Of course they like it - it is mindless clicking on a crazy penguin. But they also like ice cream for dinner and unlimited movie time. Did you look at it? Do you think it is adding to their understanding of math?
Take some time to understand Spatial Temporal reasoning and why ST Math was designed the way it is. If you think it's "Mindless clicking" you're the one who doesn't understand mathematics or how to develop conceptual understanding.
Anonymous wrote:It doesn't make sense to me that a 1st grader and an AAP 6th grader are both starting with the petals.
Anonymous wrote:Anonymous wrote:Anonymous wrote:My daughter and her classmates in first grade love ST Math. Many of them have been mentioning it as a highlight of their day in their closing meeting. Of course it’s only the third day they’ve used it. Hopefully it stays fun for them.
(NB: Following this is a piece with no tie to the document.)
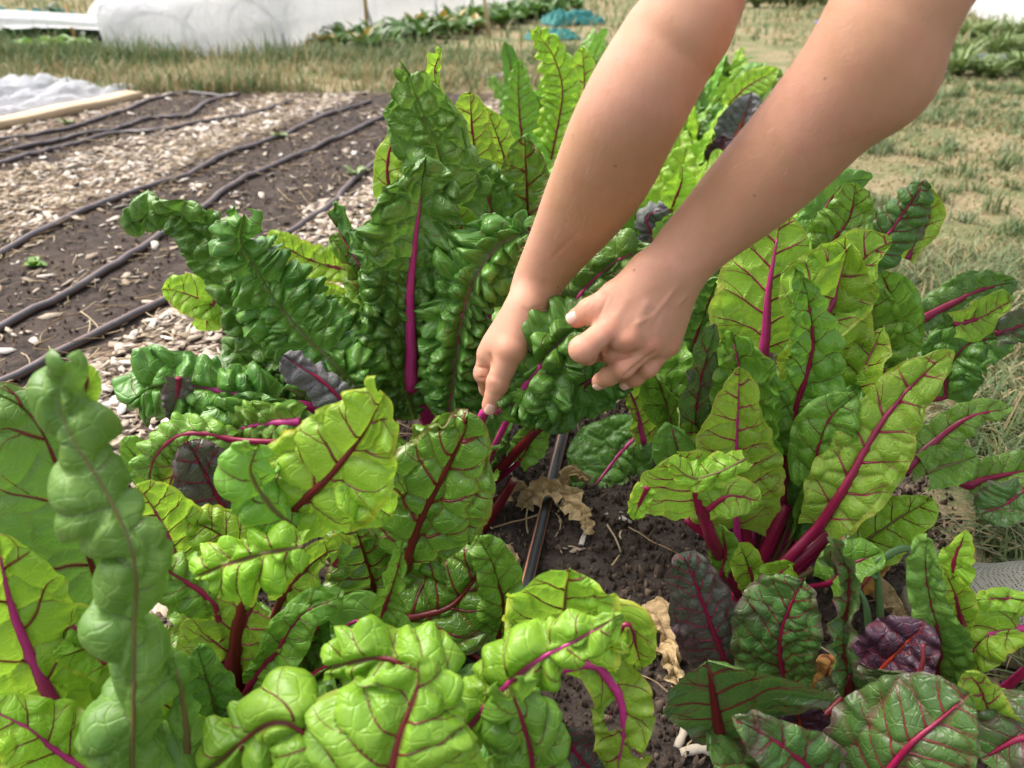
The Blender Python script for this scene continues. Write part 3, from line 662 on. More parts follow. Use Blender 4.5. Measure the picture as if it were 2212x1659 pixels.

Of course they like it - it is mindless clicking on a crazy penguin. But they also like ice cream for dinner and unlimited movie time. Did you look at it? Do you think it is adding to their understanding of math?
Take some time to understand Spatial Temporal reasoning and why ST Math was designed the way it is. If you think it's "Mindless clicking" you're the one who doesn't understand mathematics or how to develop conceptual understanding.
Anonymous wrote:Anonymous wrote:My daughter and her classmates in first grade love ST Math. Many of them have been mentioning it as a highlight of their day in their closing meeting. Of course it’s only the third day they’ve used it. Hopefully it stays fun for them.
Of course they like it - it is mindless clicking on a crazy penguin. But they also like ice cream for dinner and unlimited movie time. Did you look at it? Do you think it is adding to their understanding of math?
Anonymous wrote:Anonymous wrote:Mindless clicking would mean they’re just clicking and getting it wrong or hoping they get lucky. If they’re consistently getting it right and progressing, there is thinking involved.
Nope. My daughter, who is in 9th grade, took over the clicking and it still took almost an hour to get thru ONE "puzzle" iof the same exact thing, and she didn't miss any questions. That might be their marketing pitch but it's not the reality.
Anonymous wrote:Why are all you parents doing this with/for your kids anyway? You wouldn't be helping them if they were doing it at school.
I will supplement in other ways that are organic to our home life, but I'm not helping either my 5th or 2nd grader with ST math. The whole point is for them to be able to balance the logic and the math skills on their own. My second graders who is great and memorizing and following directions finds the logic portion/deciphering rules without words challenging, and my 5th grader who has great large concept skills finds the method easy but sometimes the skills hard.
Seems like that's the point of the program. To challenge kids to think a different way than their natural preference.
Anonymous wrote:My theory is that the older FCPS laptops the younger kids got are slower and are registering correct clicks as wrong answers due to lag.
Anonymous wrote:Dude if your kid is stuck on the petals it’s not a glitch- it’s that they haven’t mastered it. It’s not place value only, it’s estimating. Once they figure it out, they will move on.